Wystawa modeli, będąca elementem spotkania była imponująca – zgromadziła ponad 250 egzemplarzy, od malutkich żaglowców po okazałe statki inspirowane filmowymi pływającymi jednostkami. Każdy model został wykonany z niezwykłą pieczołowitością, oddając najmniejsze detale, które świadczą o modelarskim kunszcie i czasie, który należy poświęcić na zbudowanie modelu, a ten zająć może nawet 300 godzin w przypadku większego egzemplarza. Uczestnicy spotkania z nieukrywanym podziwem spoglądali na doskonale odwzorowane kadłuby, pokłady, maszty, a także na indywidualne elementy wykończeniowe, które – w przypadku niewielkich modeli – odgrywają niebagatelną rolę, jak choćby ręcznie tworzone i malowane elementy czy miniaturowe żagle.
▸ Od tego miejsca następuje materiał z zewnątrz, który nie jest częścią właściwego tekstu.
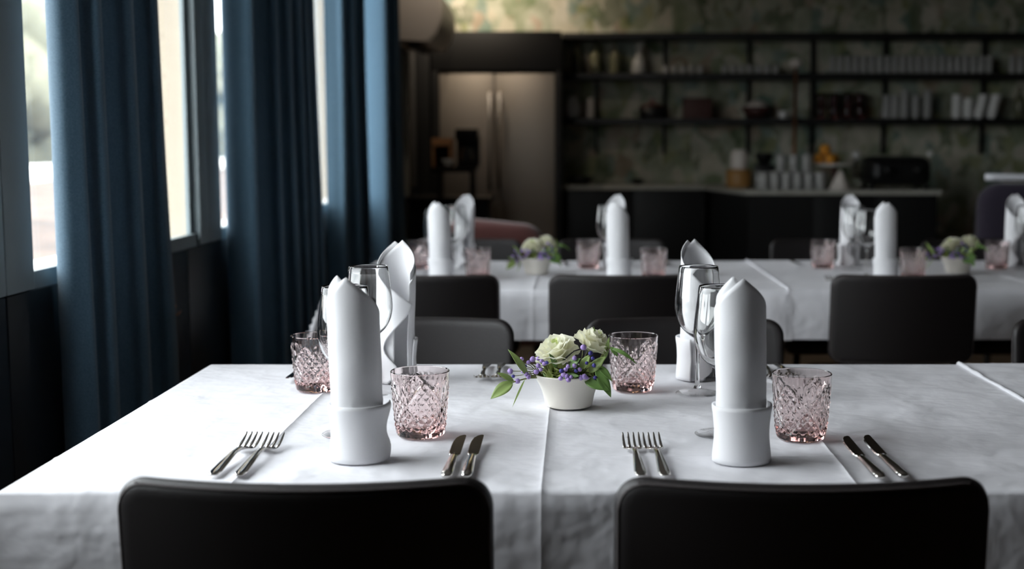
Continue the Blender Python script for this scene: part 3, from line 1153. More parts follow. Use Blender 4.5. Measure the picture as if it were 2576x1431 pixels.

Uczestnicy wydarzenia poznali m.in. początki hobby pana Marcina, a to rozpoczęło się dość niespodziewanie siedem lat temu, podczas urodzinowego, nadmorskiego wypoczynku. To tam bohater spotkania po raz pierwszy otrzymał statek od przyjaciela, który rozbudził w nim pasję. Z biegiem lat przerodziła się w coś znacznie większego niż hobby. Stała się sposobem na życie, otaczającą rzeczywistością, którą z radością dzieli się z innymi.
Marcin Tabor z dumą mówił o córce, która czerpie radość z jego zainteresowania, dzięki czemu doglądają i czyszczą całą flotę wspólnymi siłami.
Swoją kolekcję pan Marcin traktuje z wielkim szacunkiem do pracy autorów statków, historii oraz rzemiosła. Spytany o szczególnie bliski jego sercu model, bez wahania odrzekł, że najstarszy z nich – sprowadzony ze szwedzkiej licytacji antyków 124-letni statek, imponujących rozmiarów, w niemal idealnym stanie, który stanowił punkt centralny wystawy. Podczas spotkania kolekcjoner zdradził również tajniki pracy modelarza na przykładzie pana Ryszarda, który wykonuje dla niego modele najróżniejszych statków.
Dla wielu zgromadzonych listopadowe, 44. spotkanie Klubu Ludzi z Pasją stanowiło nie tylko wspaniałą okazję, by podziwiać niesamowite modele, ale także by docenić trud, czas i pasję, które za nimi stoją.